Il y a recours au conseil fédéral contre les impositions de cette nature.

Demeurent également réservées les dispositions législatives des cantons relatives aux entreprises d'assurance cantonales.

Art. 2. Pour pouvoir exercer leur industrie' en Suisse, les entreprises privées doivent remplir les conditions ci-après.

1. Elles doivent soumettre au conseil fédéral les documents officiels indiquant les bases fondamentales, ainsi que les conditions générales d'assurance de l'entreprise; si elles ont déjà fait des opérations d'assurance avant l'entrée en vigueur de la présente loi, elles auront à lui fournir en outre les données nécessaires sur leur situation antérieure, dans le sens des articles 5 à 8 (statuts, prospectus, tarifs, comptes rendus, comptes annuels, etc.).

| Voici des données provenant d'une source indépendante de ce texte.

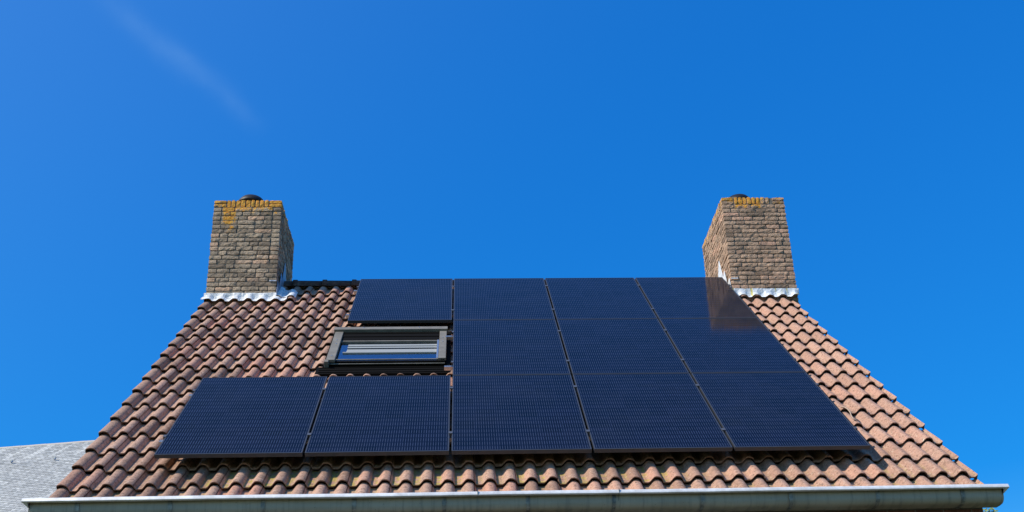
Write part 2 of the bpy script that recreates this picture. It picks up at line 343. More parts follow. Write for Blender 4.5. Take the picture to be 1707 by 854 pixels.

Les données concernant les bases fondamentales. et les conditions générales de l'assurance doivent, en particulier, indiquer exactement: a. pour les entreprises par actions : le nombre et le capital des actions souscrites, le montant des versements effectués sur celles-ci, et quelles sont les prescriptions en vigueur concernant la responsabilité ultérieure des actionnaires ; 1). pour les entreprises d'assurance mutuelle : s'il existe un capital de fondation, et quelles sont les dispositions de détail qui le régissent ; si les assurés ou les personnes qui ont conclu une assurance sont responsables pour le total des pertes de l'exercice annuel, et dans quelle mesure.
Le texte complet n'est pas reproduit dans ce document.